• **Aim of the exercise**
Find the lines that hold the word "scene" and return them.

• **Stored data**
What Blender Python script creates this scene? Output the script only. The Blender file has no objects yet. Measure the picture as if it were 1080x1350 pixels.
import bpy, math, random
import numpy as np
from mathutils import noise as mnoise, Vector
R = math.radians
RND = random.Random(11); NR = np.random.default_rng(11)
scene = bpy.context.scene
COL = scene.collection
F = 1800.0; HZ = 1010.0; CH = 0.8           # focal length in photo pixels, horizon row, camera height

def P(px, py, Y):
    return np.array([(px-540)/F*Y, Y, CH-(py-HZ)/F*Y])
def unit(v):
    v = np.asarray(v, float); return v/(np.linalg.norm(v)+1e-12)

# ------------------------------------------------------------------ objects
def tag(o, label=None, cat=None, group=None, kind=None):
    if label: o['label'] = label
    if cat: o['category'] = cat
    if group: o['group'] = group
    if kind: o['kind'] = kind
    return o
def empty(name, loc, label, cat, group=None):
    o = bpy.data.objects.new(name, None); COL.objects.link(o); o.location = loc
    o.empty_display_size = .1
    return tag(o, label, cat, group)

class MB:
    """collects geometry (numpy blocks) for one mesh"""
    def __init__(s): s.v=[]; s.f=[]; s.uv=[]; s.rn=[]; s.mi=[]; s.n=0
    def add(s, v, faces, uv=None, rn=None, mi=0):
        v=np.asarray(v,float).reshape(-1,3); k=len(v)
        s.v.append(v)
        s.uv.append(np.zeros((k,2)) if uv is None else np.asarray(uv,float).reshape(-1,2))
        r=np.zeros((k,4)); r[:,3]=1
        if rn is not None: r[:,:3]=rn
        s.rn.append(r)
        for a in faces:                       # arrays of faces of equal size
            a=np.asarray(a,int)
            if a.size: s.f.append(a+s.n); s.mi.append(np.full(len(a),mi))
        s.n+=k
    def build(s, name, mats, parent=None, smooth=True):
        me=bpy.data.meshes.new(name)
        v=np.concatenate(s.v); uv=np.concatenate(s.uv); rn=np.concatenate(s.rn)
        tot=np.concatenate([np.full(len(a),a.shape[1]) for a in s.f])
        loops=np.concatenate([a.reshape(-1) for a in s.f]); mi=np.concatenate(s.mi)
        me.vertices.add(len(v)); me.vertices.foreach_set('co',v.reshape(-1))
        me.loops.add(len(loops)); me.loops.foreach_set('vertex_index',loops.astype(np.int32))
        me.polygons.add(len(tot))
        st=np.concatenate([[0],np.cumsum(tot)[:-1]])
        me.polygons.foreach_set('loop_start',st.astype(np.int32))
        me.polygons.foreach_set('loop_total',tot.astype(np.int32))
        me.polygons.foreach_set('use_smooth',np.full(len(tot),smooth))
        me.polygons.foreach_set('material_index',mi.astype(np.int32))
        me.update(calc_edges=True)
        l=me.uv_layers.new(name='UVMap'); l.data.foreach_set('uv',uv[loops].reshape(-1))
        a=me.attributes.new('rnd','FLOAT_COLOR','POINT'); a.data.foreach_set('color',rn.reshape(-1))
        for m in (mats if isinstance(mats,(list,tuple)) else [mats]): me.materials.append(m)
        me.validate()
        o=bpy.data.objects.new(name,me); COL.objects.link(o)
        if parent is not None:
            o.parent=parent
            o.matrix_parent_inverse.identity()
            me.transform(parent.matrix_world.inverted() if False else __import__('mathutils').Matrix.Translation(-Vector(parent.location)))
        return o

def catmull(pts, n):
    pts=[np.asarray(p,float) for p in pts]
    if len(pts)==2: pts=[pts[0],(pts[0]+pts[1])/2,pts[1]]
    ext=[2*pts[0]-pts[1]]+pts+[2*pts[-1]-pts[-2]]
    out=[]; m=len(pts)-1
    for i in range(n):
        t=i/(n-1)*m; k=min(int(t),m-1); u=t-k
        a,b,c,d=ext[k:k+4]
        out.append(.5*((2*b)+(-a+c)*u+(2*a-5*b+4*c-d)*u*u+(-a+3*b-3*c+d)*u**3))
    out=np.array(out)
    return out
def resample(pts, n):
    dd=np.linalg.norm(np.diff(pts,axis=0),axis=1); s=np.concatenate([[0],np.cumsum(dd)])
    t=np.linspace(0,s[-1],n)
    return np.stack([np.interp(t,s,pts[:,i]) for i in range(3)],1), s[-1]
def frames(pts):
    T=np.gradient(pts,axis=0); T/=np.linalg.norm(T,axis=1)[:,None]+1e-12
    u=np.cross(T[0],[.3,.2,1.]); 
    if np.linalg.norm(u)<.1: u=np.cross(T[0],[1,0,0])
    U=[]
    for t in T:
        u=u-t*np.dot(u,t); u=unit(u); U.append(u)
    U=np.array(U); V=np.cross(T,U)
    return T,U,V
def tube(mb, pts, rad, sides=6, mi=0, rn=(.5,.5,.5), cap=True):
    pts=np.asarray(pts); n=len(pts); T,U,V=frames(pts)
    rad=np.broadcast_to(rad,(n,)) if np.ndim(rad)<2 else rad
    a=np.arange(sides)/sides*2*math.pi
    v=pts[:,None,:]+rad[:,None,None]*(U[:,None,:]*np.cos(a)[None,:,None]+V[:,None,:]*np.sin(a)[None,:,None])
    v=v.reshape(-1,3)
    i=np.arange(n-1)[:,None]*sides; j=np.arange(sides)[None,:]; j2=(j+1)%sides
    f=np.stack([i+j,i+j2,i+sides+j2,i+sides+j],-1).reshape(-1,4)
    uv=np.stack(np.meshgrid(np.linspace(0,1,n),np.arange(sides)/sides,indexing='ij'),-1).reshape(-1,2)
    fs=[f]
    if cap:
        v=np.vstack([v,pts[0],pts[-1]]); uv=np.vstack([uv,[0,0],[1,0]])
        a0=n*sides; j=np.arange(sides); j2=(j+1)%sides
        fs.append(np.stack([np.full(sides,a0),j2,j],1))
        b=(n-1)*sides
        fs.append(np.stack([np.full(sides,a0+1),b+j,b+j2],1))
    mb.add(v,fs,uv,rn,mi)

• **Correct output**
What Blender Python script creates this scene? Output the script only. The Blender file has no objects yet. Measure the picture as if it were 1080x1350 pixels.
scene = bpy.context.scene
COL = scene.collection